Looser is a Regents Professor of English at ASU.

'Second Language Writing: History, Identity, Pedagogy and Professional Development' (Shanghai Foreign Language Education Press, 2022)

Paul Kei Matsuda’s newest book is part of a series featuring world-renowned TESOL experts. From a rough English translation of the publisher’s description:

  • The author of this book, Paul Kei Matsuda, was a former president of the American Society of Applied Linguistics, and is now an English professor at Arizona State University, a second language writing tutor, and the founder of the second language writing seminar. He is Editor of the Second Language Writing Series at Parlor Press and has published research on language, identity, writing and teaching.

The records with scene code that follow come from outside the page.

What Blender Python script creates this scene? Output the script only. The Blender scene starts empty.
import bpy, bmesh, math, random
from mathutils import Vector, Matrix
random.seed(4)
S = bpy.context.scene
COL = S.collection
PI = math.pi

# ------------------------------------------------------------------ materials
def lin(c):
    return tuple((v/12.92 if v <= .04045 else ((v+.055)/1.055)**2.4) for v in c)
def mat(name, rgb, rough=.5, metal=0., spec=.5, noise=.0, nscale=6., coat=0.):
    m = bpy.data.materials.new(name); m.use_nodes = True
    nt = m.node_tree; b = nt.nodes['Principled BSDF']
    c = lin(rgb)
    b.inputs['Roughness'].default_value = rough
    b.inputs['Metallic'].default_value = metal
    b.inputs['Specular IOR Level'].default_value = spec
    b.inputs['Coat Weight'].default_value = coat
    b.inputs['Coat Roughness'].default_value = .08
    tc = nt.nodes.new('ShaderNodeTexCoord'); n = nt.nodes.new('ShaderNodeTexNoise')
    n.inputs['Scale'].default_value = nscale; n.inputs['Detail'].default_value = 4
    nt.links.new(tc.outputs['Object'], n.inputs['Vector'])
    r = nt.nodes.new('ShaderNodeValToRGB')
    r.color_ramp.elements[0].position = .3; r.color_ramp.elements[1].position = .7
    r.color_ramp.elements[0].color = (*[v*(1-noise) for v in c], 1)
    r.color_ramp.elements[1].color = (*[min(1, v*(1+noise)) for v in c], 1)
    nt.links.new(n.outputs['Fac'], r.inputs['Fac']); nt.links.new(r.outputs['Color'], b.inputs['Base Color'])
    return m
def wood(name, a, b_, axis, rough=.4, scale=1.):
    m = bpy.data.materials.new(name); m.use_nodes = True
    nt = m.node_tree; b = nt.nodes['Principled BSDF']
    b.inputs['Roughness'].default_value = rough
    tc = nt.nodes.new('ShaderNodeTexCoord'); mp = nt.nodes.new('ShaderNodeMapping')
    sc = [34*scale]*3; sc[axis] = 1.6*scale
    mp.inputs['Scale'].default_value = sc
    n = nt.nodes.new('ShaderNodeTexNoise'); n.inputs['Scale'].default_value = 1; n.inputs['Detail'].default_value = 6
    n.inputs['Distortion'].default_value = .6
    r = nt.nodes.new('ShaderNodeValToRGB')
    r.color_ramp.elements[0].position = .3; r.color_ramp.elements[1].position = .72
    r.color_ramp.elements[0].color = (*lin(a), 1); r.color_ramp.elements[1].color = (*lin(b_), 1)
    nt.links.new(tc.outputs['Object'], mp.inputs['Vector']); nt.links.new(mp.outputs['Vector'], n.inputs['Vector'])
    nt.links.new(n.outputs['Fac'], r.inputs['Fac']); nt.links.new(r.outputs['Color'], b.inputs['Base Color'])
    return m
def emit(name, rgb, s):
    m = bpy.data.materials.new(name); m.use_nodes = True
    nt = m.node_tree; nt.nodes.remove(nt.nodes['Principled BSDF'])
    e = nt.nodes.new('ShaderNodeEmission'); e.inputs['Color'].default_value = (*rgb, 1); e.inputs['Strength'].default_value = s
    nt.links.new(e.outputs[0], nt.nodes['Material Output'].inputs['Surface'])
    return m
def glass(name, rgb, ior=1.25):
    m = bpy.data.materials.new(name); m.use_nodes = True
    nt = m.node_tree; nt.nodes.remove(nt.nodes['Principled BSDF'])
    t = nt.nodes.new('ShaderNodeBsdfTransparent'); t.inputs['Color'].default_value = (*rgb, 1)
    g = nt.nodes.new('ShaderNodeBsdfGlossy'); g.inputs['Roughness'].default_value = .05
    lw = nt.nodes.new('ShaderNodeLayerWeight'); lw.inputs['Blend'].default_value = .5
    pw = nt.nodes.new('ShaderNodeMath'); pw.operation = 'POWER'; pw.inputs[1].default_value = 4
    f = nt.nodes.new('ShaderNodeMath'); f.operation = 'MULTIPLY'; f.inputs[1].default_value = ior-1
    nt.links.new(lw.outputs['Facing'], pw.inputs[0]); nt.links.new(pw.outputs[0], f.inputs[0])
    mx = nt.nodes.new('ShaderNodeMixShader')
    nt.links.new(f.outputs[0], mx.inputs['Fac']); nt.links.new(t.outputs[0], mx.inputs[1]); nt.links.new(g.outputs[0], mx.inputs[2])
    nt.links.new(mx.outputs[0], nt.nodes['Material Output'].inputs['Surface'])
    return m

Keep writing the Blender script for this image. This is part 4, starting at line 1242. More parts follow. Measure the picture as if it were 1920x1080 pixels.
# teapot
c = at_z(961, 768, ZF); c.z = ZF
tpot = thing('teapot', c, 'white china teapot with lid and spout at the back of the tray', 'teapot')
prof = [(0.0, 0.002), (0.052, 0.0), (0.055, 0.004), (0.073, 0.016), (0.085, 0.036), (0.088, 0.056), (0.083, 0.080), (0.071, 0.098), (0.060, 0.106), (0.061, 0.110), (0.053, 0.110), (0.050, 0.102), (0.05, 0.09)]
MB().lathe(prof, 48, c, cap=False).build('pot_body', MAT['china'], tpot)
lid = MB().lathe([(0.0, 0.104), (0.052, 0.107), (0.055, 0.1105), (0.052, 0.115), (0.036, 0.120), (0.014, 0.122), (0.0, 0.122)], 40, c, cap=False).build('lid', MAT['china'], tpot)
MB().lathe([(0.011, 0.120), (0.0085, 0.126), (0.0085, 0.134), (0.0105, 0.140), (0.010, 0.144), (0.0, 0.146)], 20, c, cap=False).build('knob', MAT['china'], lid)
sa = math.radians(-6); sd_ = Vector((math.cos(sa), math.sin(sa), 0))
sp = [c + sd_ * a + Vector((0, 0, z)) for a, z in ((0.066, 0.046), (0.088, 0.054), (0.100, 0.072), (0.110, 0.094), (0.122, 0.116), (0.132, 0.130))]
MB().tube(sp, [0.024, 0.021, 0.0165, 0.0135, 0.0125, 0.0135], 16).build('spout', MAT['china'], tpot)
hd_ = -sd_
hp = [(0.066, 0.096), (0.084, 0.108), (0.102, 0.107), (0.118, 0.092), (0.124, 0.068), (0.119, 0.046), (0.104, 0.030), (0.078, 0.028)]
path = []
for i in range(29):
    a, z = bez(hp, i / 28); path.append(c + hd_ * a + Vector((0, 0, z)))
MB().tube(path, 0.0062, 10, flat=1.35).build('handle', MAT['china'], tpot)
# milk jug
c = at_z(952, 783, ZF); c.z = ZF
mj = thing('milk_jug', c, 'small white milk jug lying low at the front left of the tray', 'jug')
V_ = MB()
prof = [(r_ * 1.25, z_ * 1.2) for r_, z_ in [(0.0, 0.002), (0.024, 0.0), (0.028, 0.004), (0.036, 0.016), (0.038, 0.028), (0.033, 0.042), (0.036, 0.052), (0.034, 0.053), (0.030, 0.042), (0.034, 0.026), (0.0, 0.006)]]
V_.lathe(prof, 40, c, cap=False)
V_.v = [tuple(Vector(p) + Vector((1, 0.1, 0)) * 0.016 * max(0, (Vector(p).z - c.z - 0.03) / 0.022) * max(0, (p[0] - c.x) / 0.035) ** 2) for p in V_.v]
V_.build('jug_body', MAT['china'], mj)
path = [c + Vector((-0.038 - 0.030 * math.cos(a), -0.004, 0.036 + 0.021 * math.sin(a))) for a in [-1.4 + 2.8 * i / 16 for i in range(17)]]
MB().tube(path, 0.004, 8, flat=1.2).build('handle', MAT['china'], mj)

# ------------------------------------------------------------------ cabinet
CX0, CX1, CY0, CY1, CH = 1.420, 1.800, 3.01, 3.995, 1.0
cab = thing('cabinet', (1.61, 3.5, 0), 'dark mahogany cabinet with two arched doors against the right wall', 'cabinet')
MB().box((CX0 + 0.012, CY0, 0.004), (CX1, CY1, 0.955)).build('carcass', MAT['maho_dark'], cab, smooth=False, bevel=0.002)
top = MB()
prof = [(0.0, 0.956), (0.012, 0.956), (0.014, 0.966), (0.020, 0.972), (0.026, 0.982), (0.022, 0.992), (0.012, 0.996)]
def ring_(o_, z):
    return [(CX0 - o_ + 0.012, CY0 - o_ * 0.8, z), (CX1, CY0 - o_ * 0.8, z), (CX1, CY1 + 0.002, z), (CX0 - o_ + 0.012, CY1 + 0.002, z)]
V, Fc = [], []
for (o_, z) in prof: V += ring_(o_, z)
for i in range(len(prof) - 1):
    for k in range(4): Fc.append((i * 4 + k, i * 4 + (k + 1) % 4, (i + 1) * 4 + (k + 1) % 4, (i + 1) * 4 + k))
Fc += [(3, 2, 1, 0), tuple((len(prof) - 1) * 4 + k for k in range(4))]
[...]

This book includes 18 papers published by the author in foreign professional journals, discusses the history, identity, pedagogy and professional development of second language writing, presents an overview of second language writing research, and helps readers understand how to use the characteristics of the text. In addition to researching the concept of 'voice' in writing, and providing guidance for teachers who want to improve their own writing skills.

Matsuda is a professor in the Department of English at ASU, where he is director of second language writing.